Par la suite, les révolutionnaires édictent des lois interdisant aux prêtres de célébrer la messe et confisquant les biens des congrégations religieuses, allant même, plus tard, jusqu’à mettre à mort les religieux et religieuses qui refusent d’abjurer leur foi en Christ et d’embrasser la nouvelle religion.

Quand les religieuses de Compiègne sont arrêtées, Blanche parvient à s’enfuir. La peur revient maintenant que le calme et la paix du couvent lui sont retirés. Blanche craint pour sa vie, bien sûr, mais elle sait également que ses sœurs, elles, depuis leur prison, ont peu de chance d’en réchapper…

Cet ouvrage est construit pour un scénario cinématographique. Georges Bernanos y a écrit les indications de cadrage, de décors… et le tout est présenté comme une pièce de théâtre, avec tableaux et scènes où les décors changent, les personnages évoluent, le temps passe.

D’une lecture très aisée, cet ouvrage, économe en descriptions du fait de sa construction, va à l’essentiel : ce que se disent les carmélites durant cette période bouleversée de la Révolution. Et c’est tout simplement magnifique. Magnifiquement écrit, tout d’abord, bien sûr (l’auteur est vraiment, vraiment un grand écrivain), magnifique aussi dans le contenu (c’est d’une très grande profondeur spirituelle) et dans la concision (le livre se lit très, très vite) et il est très court (154 petites pages).

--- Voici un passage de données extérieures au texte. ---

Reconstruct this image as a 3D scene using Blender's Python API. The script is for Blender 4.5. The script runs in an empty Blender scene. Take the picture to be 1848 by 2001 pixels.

C’est une lecture époustouflante, vraiment, qui parle de renoncement, de sacrifice, de la peur, bien sûr, de la mort et du courage d’y faire face. Pour le croyant, tout est là : ce à quoi nous amène la foi, c’est ça : le dépouillement, le renoncement à mener sa vie soi-même, l’acceptation d’un plus grand dessein que le mien, l’acceptation aussi de renoncer à faire ma volonté pour que celle d’Un Autre se fasse en moi et à travers moi. Jusqu’au don total, le don de sa vie, si les circonstances l’exigent.

C’est tout simplement bouleversant.


Paru aux éditions du Seuil (Points), 1996. ISBN : 978-2-02-028542-1.